Jalozai camp evacuation completed

Published February 13, 2002

JALOZAI, Feb 12: United Nations High Commission for Refugees (UNHCR) has completed the relocation of Afghan refugees from the “notorious” Jalozai makeshift camp on Tuesday and shifted its last remaining 45,000 destitute inmates to nine new sites in tribal areas along border with Afghanistan.

Senior officials of the UNHCR saw off the final batch of the displaced Afghans comprising over 800 persons at Jalozai, some 40 kilometres east of Peshawar. The displaced families will be camped at Bar Kali camp in tribal area of Bajaur Agency.

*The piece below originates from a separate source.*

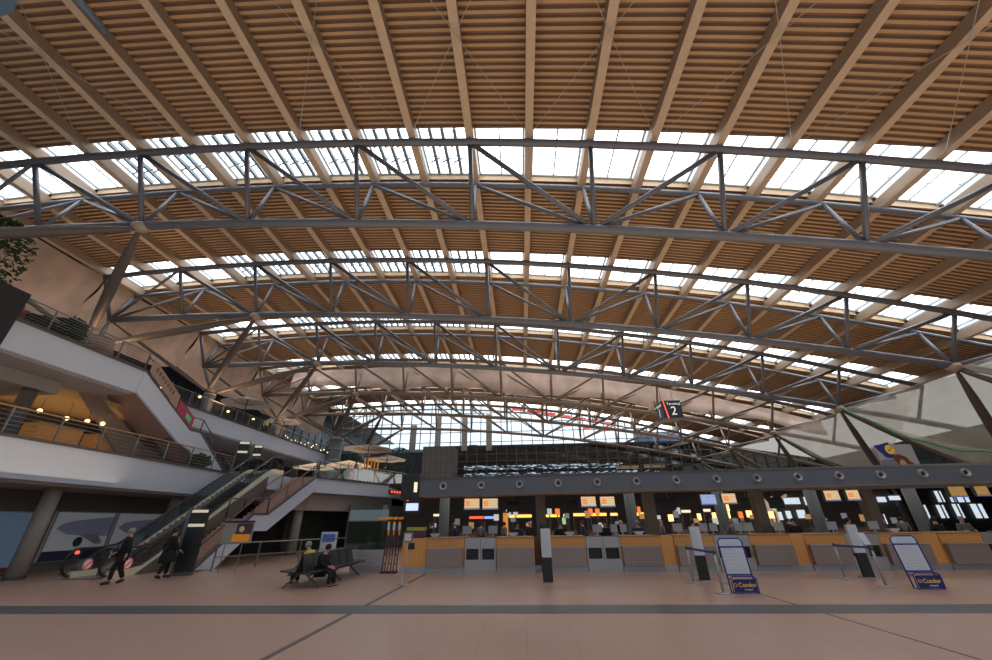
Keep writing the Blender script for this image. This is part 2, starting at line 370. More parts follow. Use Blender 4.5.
# ------------------------------------------------------------------ outer walls
wl = MB().box(-35, -34, -9, 90, 0, 15); struct('wall_left', wl, darkb)
mb = MB()
for y in frange(2, 80, 2.2): mb.box(-34, -33.9, y, y+.08, 9, 15)
for z in (10.5, 12.5, 14): mb.box(-34, -33.88, 0, 86, z, z+.08)
o = mb.build('trim_4', steel_d); o['kind'] = 'structure'
mb = MB(); 
for y in frange(6, 60, 2.2):
    for z in (9.6, 11.3):
        if random.random() < .55: mb.box(-33.98, -33.93, y+.3, y+.3+random.uniform(.3, 1.6), z+.2, z+random.uniform(.4, .9))
o = mb.build('window_9', mat('upper_window_glint', (.35, .55, .7), .3, emit=.55, ecol=(.5, .7, .85), vary=.5)); o['kind'] = 'structure'
struct('wall_right', MB().box(43, 44, -9, 90, 0, 9.5), darkb)
# caps from roof edge to walls (opaque eaves; the left one added against light leaks)
struct('ceiling', MB().prism([(-35, -7), (-28.9, -7), (-28.9, 90), (-35, 90)], 18.2, 18.4), dark)  # left cap, added to stop light leaking in
struct('wall_left', MB().box(-35, -34, -9, 90, 15, 18.4), darkb)
xr = X0+10.15*S
mb = MB(); zr = zdeck(xr)
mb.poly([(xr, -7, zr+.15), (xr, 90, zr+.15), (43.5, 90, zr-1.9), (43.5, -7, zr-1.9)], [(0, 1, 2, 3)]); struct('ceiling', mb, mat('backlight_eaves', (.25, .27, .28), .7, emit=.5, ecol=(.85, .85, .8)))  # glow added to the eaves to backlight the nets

# far glass facade
YW = yt(NK)+W+1.2
fac = thing('window_10', (0, YW, 0), None, None, None, 'structure')
mb = MB()
for x in frange(-30, 40, 1.6): mb.box(x-.05, x+.06, YW-.1, YW+.1, 4, 20)
for z in frange(4, 20, 1.5): mb.box(-30, 40, YW-.08, YW+.08, z-.04, z+.04)
mb.build('mullions', steel_d, fac)
MB().box(-32, 42, YW+.12, YW+.14, 4, 20).build('glass_pane', glass_c, fac)
MB().box(-36, 44, YW-.2, YW+.2, 0, 11.6).build('lower_panel', mat('facade_lower', (.035, .045, .07), .3), fac)
struct('wall_back', MB().box(-36, -12, YW+9, YW+9.5, 0, 13.6).box(-9, -7.5, YW+9, YW+9.5, 0, 14.2).box(-5, 44, YW+9, YW+9.5, 0, 13.9).box(20, 44, YW+8.5, YW+9, 0, 15.6), mat('city_blue', (.16, .25, .38), .8, vary=.4, scale=.12))
for i, x in enumerate((-17.8, -15.1, -11.2, -6.9)):
    a = aty([412, 437, 464, 489][i], 450, 60)
    tag(MB().box(a.x-.45, a.x+.45, 60.05, 60.2, 11.5, aty(450, [424, 416, 416, 415][i], 60).z).build('concrete_post', concrete), 'tall grey concrete post before the far window, %s from the left' % ['first', 'second', 'third', 'fourth'][i], 'post', 'grey posts before the far glass wall', 'structure')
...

The administration has deployed a platoon of Frontier Constabulary at the site to avoid conflict between the land owners.

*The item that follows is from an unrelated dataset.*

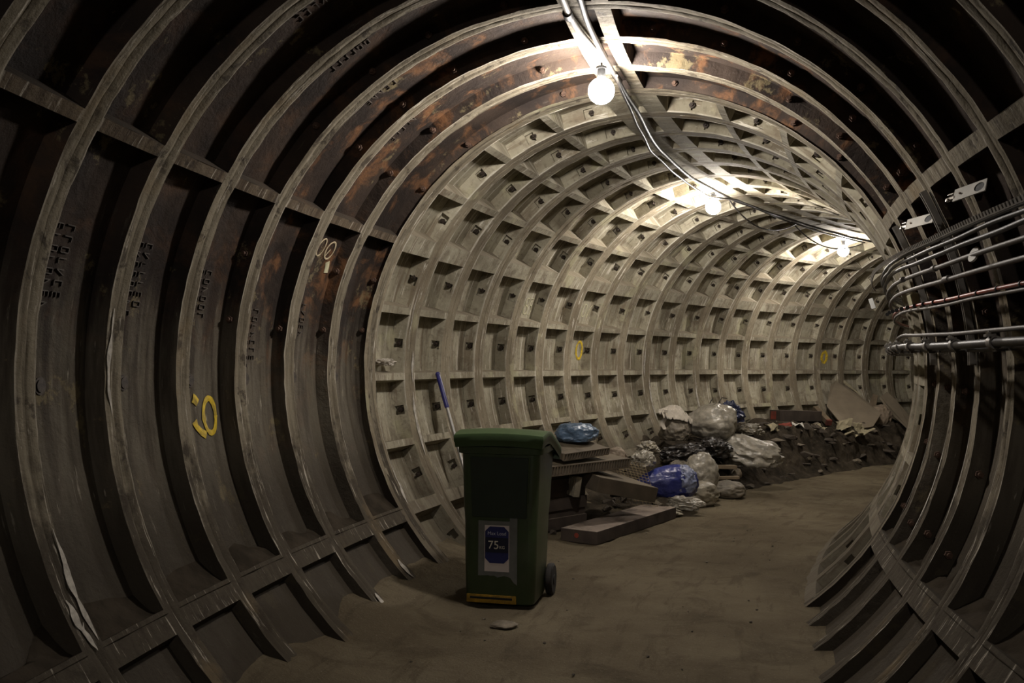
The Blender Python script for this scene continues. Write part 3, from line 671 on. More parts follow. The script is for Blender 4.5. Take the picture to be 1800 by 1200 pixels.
for s in np.arange(2.9, 6.6, 0.24):
    b = float(np.interp(s, [x[0] for x in thb(11.25)], [x[1] for x in thb(11.25)]))
    mb = MB(); mb.tube(path([(s-0.005, b, 1.63), (s+0.005, b, 1.63)], 3), 0.011, 10); rel(mb.build('tie', MT['blackmatt'], t), t)
run('power_cable', cab(10.55), 0.007, MT['pipe'], 'grey cable tucked right below the red cable', 'cable', amp=0.003, seed=7)
run('steel_pipe', cab(6.1, 0.0), 0.009, MT['pipe'], 'thin grey pipe just above the thick clamped cable on the right wall', 'pipe')
def thk(b, r=1.58): return [(1.6, b, r), (4.3, b+0.1, r), (5.3, b+0.5, r+0.01), (6.4, b+0.7, r+0.04), (12, b+0.8, r+0.05)]
run('feeder_cable', thk(4.5), 0.016, MT['black'], 'thick black cable held in clamps, lowest on the right wall', 'cable', amp=0.004, seed=11, seg=16)
run('feeder_cable', thk(3.9, 1.63), 0.013, MT['black'], 'thick black cable half hidden behind the clamped cable', 'cable', amp=0.005, seed=13, seg=14)
# hanger arms with clamps on each ring
def cleat():
    t = thing('cable_clamp', 'steel clamp around the thick cable on the right wall', 'clamp', (0, 0, 0), 0, 'clamps on the thick cable')
    mb = MB(); a = np.linspace(0, 2*PI, 25); ring = np.stack([0.044*np.cos(a), 0.044*np.sin(a)], -1)
    G = np.array([[(ro*math.cos(x), ro*math.sin(x), zz) for x in a[:-1]] for ro, zz in ((0.018, -0.02), (0.024, -0.02), (0.024, 0.02), (0.018, 0.02))])
    mb.grid(G, 0, closed_u=True, closed_v=True); mb.box((-0.012, 0.026, 0), (0.034, 0.010, 0.03), None, 0, 0.002); mb.build('band', MT['steel'], t, True, 30)
    mb = MB(); mb.tube([(-0.016, 0.024, 0), (-0.016, 0.044, 0)], 0.005, 8); mb.tube([(-0.016, 0.032, 0), (-0.016, 0.038, 0)], 0.010, 6); mb.build('bolt', MT['chrome'], t)
    mb = MB(); mb.box((0.115, 0.0, 0.012), (0.19, 0.026, 0.008), None, 0, 0.001); mb.box((0.03, -0.028, 0.006), (0.07, 0.008, 0.03), None, 0, 0.001); mb.build('arm', MT['pipe'], t)
    return t
c0 = cleat(); first = True
nth_w = ['nearest', 'second', 'third', 'fourth', 'fifth', 'sixth', 'seventh', 'eighth', 'ninth', 'tenth', 'eleventh']
for i, k in enumerate(range(2, 12)):
    s = S0+k*PI_ if k <= 7 else SB+(k-7)*PC
    b = float(np.interp(s, [x[0] for x in thk(4.5)], [x[1] for x in thk(4.5)]))
    M = frame_m(s+0.0, D(b), float(np.interp(s, [x[0] for x in thk(4.5)], [x[2] for x in thk(4.5)])), '-s')
    lab = 'steel clamp around the thick right-wall cable, %s from the viewer' % nth_w[i]
    if first: c0.matrix_world = M; c0['label'] = lab; first = False
    else: dup(c0, M, lab)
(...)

The UNHCR and Commissionerate for Afghan Refugees (CAR) in collaboration with other donor agencies had started the relocation of displaced families in November 2001. These Afghans have been shifted to Shalman camp, Kyhber Agency, Basu, Azgharo, Bagzai, Kurram Agency, Kotkai and Bar Kali, Bajaur Agency.

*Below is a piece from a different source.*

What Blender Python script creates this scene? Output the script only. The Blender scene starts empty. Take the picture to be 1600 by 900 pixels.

The UNHCR deputy representative to Pakistan Ms Eva Demant, who arrived at the site to witness the camp’s closing ceremony, said in her brief remarks, “the camp inhabitants have been living in a miserable condition and we may call it a humanitarian nightmare. The Jalozai camp presented a tragic proof of world neglect of Afghan refugees.”

A 64-year-old widow, Lal Bibi, was the last inmate of the Jalozai camp, whose tent was dismantled in the presence of the UNHCR officials and journalists. Lal Bibi was reluctant to leave the camp. “I have no stamina to suffer more,” lamented a widow.

About 12,000 displaced Afghan families had started pouring into Jalozai camp who fled their country due to civil war and prolonged drought. The unfortunate inhabitants of the Jalozai camp, who belonged mostly to northern Afghanistan, had constructed crude shelters of plastic, canvas and other scraps in bottom-land.

The Pakistan government refused to register the displaced persons that led to severe controversies with the UNHCR. Islamabad placed ban on the entry of Afghans and asked the UNHCR to start screening of refugees in the camp and the economic refugees would be sent back to their country.

The screening programme was stopped after Sept 11 terrorist attack on America.

According to information, half of the population of the “notorious” Jalozai camp disappeared before the relocation operation could be started. Haji Dost Mohammad, head of the Jalozai camp, told Dawn, “roughly 5,000 families have been shifted to the newly-established camps, and the rest have mixed up with the local population.”